Re-Entry Permit and the Application to Preserve Residence for Naturalization Purposes

1. Continuous Residence

Continuous residence means that you must live in the U.S. as a permanent resident for a certain period of time. Most people must be permanent residents in continuous residence for five years (or three years if married to a U.S. citizen) before they can begin the naturalization process. For refugees, this means five years from the date you arrived in the U.S., which is usually the date you obtained permanent resident status. For those granted asylum status in the U.S., this period begins one year before you got permanent resident status. The date on your Permanent Resident Card is the date your five years begins. If you leave the United States for a long period of time, usually six months or more, you may "break" your continuous residence. If you leave the United States for one year or longer, you are only allowed to return to the United States with a re-entry permit. You must apply for this re-entry permit before you leave the United States. In most cases, none of the time you were in the United States before you left the country for a long period of time will count toward your time in continuous residence. This means that you will need to begin your continuous residence again after you return to the United States and you may have to wait up to four years and one day before you can apply for naturalization.
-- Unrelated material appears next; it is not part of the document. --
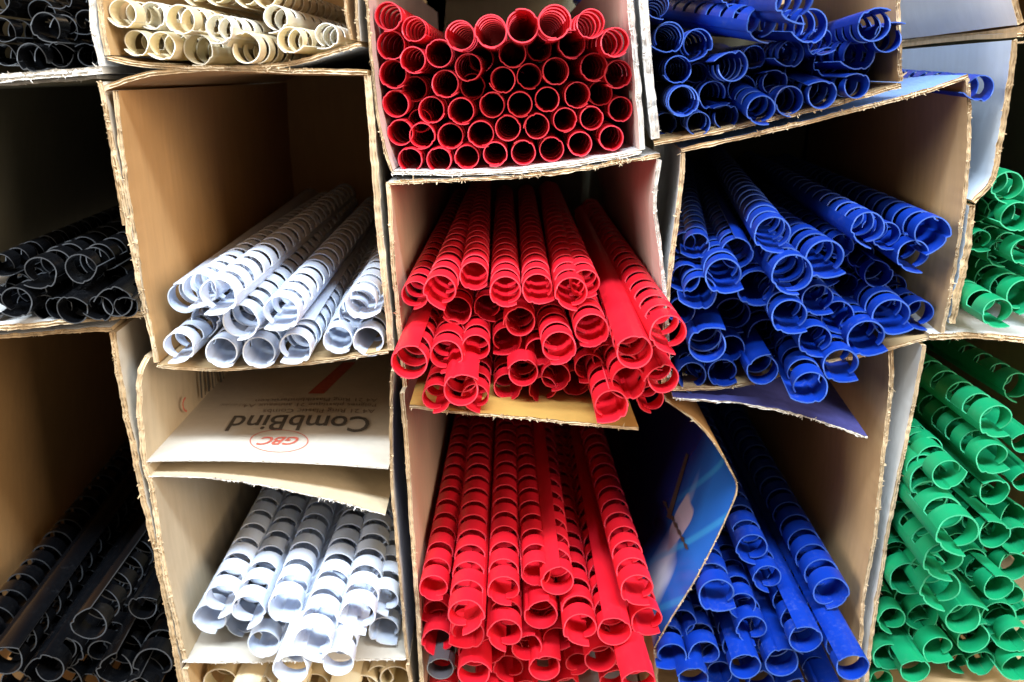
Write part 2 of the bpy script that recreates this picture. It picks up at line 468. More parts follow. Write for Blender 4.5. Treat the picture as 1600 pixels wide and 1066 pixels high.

TIP: A re-entry permit (Form I-131) and the Application to Preserve Residence for Naturalization Purposes (Form N-470) are not the same. You may show a re-entry permit instead of your Permanent Resident Card (if you have been gone for less than 12 months) or instead of a visa (if you have been gone for more than 12 months) when you return to the United States after a temporary absence.

Be aware that absences from the United States while your naturalization application is pending could cause problems with your eligibility, especially if you accept employment abroad.

If you leave the U.S. for:

Your resident status is:              

 

To keep your staus you must:

More than six months

Possibly broken

 

Prove that you continued to live, work, and/or have ties to the U.S. (e.g. paid taxes) while you were away.

 

More than one year       

 

Broken

In most cases, your status as a continuous residence ends and will begin again when you return. Apply for a re-entry permit before you leave if you plan to return to the U.S. as a permanent resident.